Pahom even passingly acknowledges his lack of free will when he insists on a contract to formally secure the Bashkirs’ land, stating, "But I should like to be sure which bit is mine...Life and death are in God’s hands. You good people give it to me, but your children might wish to take it away again" (15). In this instance, however, Pahom attributes the lack of control over his own future to divine acts of God, rather than economic systems. This attribution aligns with Pahom’s characterization, as he is blind to his succumbing to false promises of economic ascension. By acknowledging the role of both economics and religion in Pahom's life, Tolstoy reveals the variety of exterior factors that determine human fate and thereby inhibit autonomy.

Through Pathom’s self-inflicted alienation from his family, Tolstoy shows the detrimental impacts of Pahom’s fruitless allocation of his self-worth and happiness into property. Pahom’s family has a significant presence throughout Parts 1–3. His wife and her sister are the first characters introduced in the story, and their discussion precipitates Pahom’s central plight of losing himself to the allures of land and material status. Also, Pahom expresses his frustration with their status as peasants to his wife, and they work together and labor out their son to purchase their first piece of property. However, as Pahom becomes more consumed with estate procurement, his family’s presence minimizes in tandem, until they are left behind altogether when Pahom travels to Bashkiria. Not only do Pahom’s obsessions destroy all paths toward contentedness and self-fulfillment, but they dismantle all chances of maintaining meaningful external relationships as well.

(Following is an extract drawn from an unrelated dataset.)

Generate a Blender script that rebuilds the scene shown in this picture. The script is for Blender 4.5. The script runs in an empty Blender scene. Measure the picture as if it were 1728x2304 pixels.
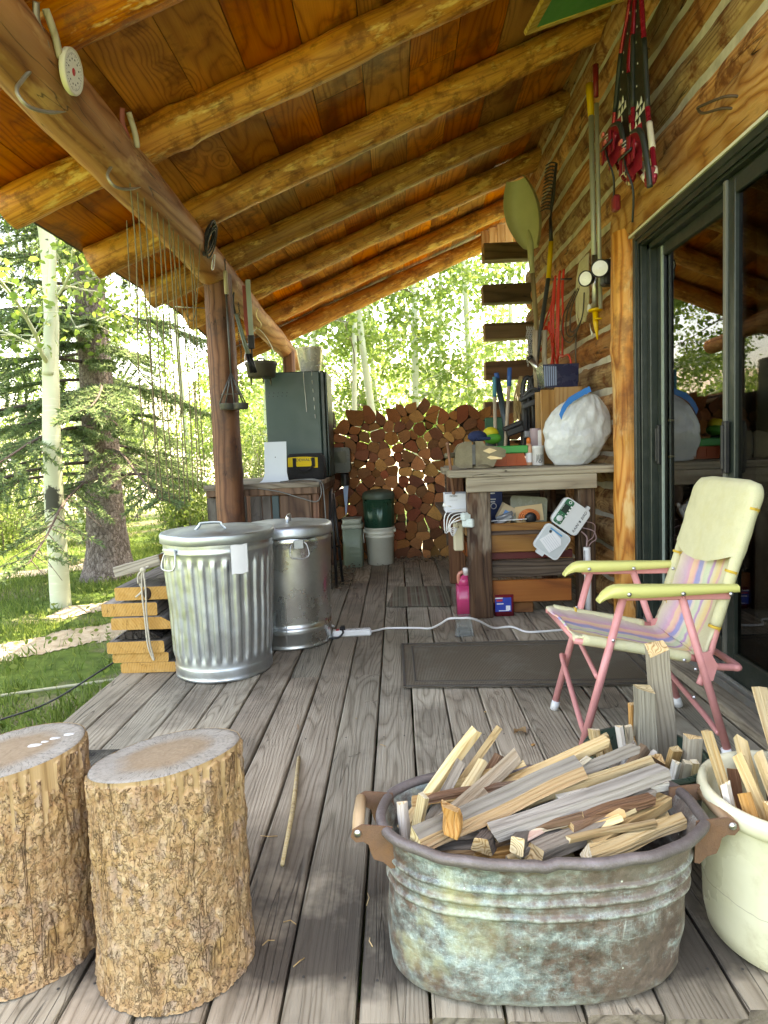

Pahom’s values, lifestyle, and internal motivations sharply juxtapose with the Bashkirs. When Pahom arrives in Bashkiria, he finds them uninterested in work, preferring to spend their time indulging in undemanding pleasures: kumiss, music, and each other’s company. They are kind to Pahom, even though he is a passing visitor approaching them out of thinly-veiled self-interest. The Bashkirs’ selling method appeals to Pahom’s greed and self-delusion—still latching onto ideals of free will within the confines of buying and selling land, he believes he will cover much ground and, in turn, own as much property as he can imagine. However, due to Pahom's dissipated relationships and constant self-inflicted disappointment, we know his ambitions are fraught and doomed to lead to a tragic outcome.